5. Extraneous features
Often, the tool designers aren’t communicating with the tool users, which always leads to a handful of features that just aren’t used.  They probably seemed really important during design (at least in the programmer’s mind), but time constraints or misunderstanding on the part of the users keep them from fully utilizing these features.  The time wasted on such things should have been used to improve the most commonly used functionality.  Instead, they clutter the interface or add additional steps to a process that should have been much simpler.

6. Designing for advanced users
Let’s face it, there are some people in your company that are more technically skilled than others, and I’m not talking about programmers.  Often, the more technical designers (the ones with scripting or programming backgrounds) are the ones who are able to use the internally developed tools more effectively, leaving the rest of the design staff to struggle.  This is also true of other disciplines, but design has it the worst, in most cases.  Game development tools should target the average user, with advanced functionality neatly tucked away where the more technically savvy users can find it, if necessary, while the more common functionality should be out in plain sight, easily accessible and understandable.
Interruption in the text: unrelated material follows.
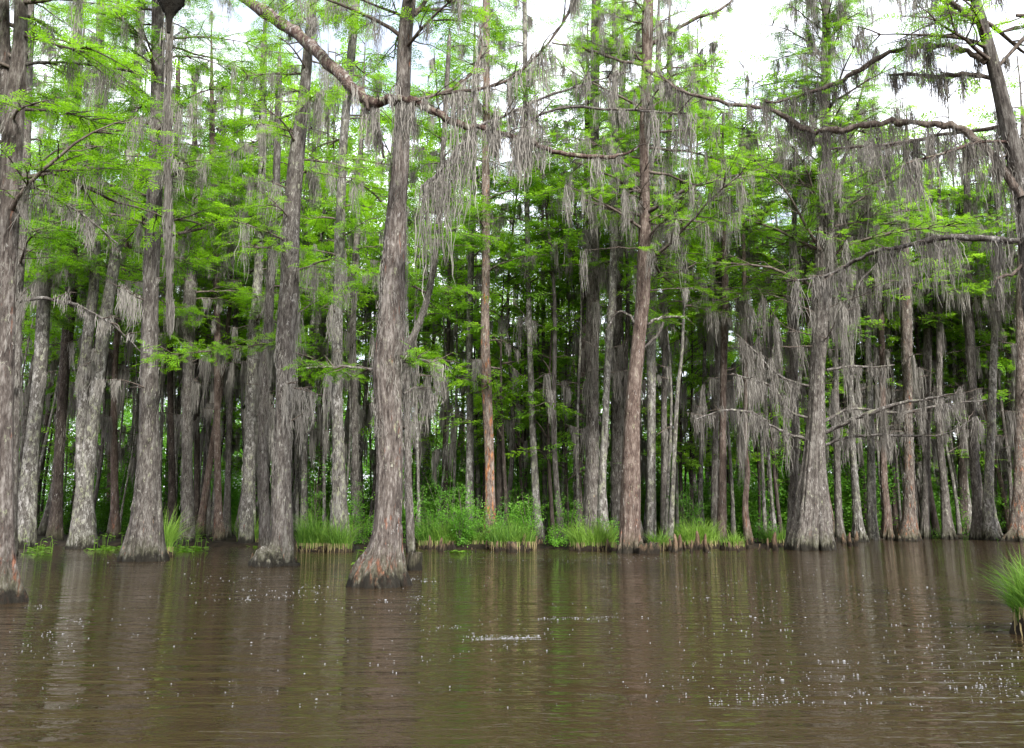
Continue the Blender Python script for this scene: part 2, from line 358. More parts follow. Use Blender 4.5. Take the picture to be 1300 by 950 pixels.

All of these issues lead to one overarching problem — low usability.  Tools that are unusable, do little good to anyone, and higher usability leads to happier and more productive employees.  Every minute that an employee spends fighting with the tools is a minute that could have been spent making a better, more polished game, something every game company struggles to achieve, and addressing problems like the ones above will help tremendously.  I’ll talk more about these and other issues more in-depth in future blog posts.